Over time I found myself writing on a variety of topics – whatever came to mind that I thought was important. It was general, mediocre and blase’.

I didn’t want my primary blog to be grey. I wanted it to be black and white.

Most of what I publish on this site is objective. There’s a casual commentary here and there, but mostly, it’s written in journalistic style, and moreover, it’s about building a platform for book marketing. When I recognized my focus had become more like a shotgun pattern than a single bullet, I had to consider my options.

One consideration was limiting the things I wanted to say. But I REALLY didn’t want to do that.

So I created another blog, a sister blog; and then another cousin blog.

And it’s the best move I’ve made to enhance the platform and achieve every purpose I wanted.

***

Because I wanted the primary site to remain objective, I needed a second site where I could provide opinionated commentary. Objectivity is great, but there’s a huge place in the blogosphere for personal opinion, too. People love sharing their opinions.

So I created something short and sweet. www.seventhingsidliketosay.wordpress.com is the place where I can offer “sidebar” commentary on an objective post in the primary blog. Link the two together with a short link on each post and you’re creating a web of activity that has a life of its own. Sometimes, readers get caught up in the web and find it hard to get out.

That’s what we all want for our sites, right? Readers will move back and forth between your sites if you make it easy for them.

Does that make sense?

***

Then, Dana and I had the opportunity a few months back to do something truly unique. A once-in-a-lifetime opportunity, perhaps, to build a vacation home in Puerto Cayo, Ecuador. Our home is under construction there now.

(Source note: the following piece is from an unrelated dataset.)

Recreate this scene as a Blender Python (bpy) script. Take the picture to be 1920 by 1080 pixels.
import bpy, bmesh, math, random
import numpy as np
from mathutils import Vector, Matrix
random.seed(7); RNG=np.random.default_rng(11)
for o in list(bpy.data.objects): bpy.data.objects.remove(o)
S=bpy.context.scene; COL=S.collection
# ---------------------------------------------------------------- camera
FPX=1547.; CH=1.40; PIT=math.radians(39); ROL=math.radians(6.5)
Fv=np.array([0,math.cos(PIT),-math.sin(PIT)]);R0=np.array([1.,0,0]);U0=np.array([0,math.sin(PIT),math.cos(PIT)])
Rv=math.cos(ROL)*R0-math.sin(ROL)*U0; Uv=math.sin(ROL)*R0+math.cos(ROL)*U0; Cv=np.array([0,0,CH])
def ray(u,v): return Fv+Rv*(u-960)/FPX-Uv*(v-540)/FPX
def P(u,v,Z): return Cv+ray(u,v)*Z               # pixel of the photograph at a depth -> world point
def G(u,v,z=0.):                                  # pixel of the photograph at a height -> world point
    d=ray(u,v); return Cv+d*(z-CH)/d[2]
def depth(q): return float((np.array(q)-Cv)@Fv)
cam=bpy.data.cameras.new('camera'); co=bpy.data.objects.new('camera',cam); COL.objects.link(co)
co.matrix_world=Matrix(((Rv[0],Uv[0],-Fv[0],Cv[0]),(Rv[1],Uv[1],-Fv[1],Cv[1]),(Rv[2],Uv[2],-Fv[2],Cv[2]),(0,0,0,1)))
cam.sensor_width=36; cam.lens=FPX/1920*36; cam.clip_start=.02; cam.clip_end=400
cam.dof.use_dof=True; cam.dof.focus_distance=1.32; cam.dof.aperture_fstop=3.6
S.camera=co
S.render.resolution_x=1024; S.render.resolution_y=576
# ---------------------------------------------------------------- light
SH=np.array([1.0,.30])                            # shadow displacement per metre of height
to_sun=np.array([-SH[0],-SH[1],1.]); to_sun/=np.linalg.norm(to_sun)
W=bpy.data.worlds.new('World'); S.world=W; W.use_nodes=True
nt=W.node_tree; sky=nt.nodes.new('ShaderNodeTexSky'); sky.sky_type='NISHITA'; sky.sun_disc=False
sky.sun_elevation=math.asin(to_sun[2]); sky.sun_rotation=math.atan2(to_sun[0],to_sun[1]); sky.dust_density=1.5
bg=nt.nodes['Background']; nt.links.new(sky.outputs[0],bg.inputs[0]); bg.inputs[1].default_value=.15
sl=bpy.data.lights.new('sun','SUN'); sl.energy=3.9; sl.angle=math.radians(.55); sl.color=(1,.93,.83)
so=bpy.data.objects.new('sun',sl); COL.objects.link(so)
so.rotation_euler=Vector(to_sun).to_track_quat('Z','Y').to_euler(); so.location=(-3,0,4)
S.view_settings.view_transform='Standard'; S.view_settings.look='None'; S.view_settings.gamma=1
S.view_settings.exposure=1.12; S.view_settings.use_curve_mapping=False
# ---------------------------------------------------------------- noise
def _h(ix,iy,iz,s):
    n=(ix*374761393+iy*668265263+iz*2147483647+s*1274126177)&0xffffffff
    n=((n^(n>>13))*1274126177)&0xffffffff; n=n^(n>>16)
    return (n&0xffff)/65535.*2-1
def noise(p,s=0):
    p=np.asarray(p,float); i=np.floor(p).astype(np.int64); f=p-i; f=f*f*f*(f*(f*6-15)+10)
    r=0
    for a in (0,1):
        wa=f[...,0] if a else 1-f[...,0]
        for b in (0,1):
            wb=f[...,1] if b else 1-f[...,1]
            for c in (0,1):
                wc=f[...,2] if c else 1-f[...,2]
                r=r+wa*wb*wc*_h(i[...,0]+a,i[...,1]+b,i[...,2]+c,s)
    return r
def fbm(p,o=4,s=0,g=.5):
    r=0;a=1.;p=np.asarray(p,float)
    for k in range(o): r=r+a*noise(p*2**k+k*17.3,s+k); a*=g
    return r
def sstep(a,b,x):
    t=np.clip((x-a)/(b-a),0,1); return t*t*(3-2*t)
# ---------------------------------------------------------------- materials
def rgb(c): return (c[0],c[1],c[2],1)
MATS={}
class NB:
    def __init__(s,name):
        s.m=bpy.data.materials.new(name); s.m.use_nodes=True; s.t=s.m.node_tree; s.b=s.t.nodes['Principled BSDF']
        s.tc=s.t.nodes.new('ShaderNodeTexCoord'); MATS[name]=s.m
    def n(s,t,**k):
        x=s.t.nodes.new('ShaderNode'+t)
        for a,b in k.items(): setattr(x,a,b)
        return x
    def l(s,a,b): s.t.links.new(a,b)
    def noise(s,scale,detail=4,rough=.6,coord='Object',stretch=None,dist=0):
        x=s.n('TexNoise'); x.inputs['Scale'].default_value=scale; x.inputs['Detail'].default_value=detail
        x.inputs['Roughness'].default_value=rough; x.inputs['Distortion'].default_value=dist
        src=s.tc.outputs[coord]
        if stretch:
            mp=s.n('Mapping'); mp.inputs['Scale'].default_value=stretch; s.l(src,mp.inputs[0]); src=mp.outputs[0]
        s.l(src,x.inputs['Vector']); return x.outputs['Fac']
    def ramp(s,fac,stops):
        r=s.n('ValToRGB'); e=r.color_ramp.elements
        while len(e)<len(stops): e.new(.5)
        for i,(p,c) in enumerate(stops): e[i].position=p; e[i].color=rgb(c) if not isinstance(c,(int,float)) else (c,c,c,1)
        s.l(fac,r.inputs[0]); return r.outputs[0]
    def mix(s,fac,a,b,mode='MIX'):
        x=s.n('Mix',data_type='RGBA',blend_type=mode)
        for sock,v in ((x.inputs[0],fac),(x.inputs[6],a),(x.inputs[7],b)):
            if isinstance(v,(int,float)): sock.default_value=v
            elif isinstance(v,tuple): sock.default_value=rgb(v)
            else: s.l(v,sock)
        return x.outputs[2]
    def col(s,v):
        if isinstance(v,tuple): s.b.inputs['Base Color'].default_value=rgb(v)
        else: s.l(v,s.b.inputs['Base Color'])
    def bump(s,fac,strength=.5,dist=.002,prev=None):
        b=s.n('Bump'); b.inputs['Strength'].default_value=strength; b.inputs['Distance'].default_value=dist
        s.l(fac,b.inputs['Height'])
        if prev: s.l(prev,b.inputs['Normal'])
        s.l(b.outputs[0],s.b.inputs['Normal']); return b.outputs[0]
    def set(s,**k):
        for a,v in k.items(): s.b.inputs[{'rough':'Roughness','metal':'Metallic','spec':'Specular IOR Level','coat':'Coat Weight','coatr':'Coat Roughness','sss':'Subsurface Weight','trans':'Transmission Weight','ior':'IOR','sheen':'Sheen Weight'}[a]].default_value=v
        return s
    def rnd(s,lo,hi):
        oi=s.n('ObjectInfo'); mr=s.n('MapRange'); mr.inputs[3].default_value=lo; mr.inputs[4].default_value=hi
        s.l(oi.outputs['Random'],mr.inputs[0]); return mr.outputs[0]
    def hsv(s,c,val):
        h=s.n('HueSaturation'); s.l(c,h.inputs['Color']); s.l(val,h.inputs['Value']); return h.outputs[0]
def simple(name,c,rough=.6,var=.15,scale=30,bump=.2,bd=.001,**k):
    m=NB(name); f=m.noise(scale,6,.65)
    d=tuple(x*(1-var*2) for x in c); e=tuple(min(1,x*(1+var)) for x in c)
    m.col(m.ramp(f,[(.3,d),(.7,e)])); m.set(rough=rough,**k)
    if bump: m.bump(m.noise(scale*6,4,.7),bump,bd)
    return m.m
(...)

I viewed it as a singular, focused adventure that I wanted to chronicle through publishing – for ourselves and interested readers and future expatriates.

So the cousin-blog became www.latitudeone.wordpress.com. It addresses our interest in expatriate living and is intended to inspire others to know that dreams can, in fact, be lived out.

Throw a little short link down at the bottom of a latitudeone post referring people back to the primary and sister blog works too. So the platform became a triangle with readers moving from one point to another with very little effort on my part.

This approach serves every purpose for me. It give’s me focused creative outlets at three specific distribution points, moves readers to and from point to point with easy links, and more often than not, a follower of one blog becomes a follower of the others, so the platform building is magnified x3.

If you’re purposefully working to build a strong social media platform, consider giving birth a happy “family” of blogs.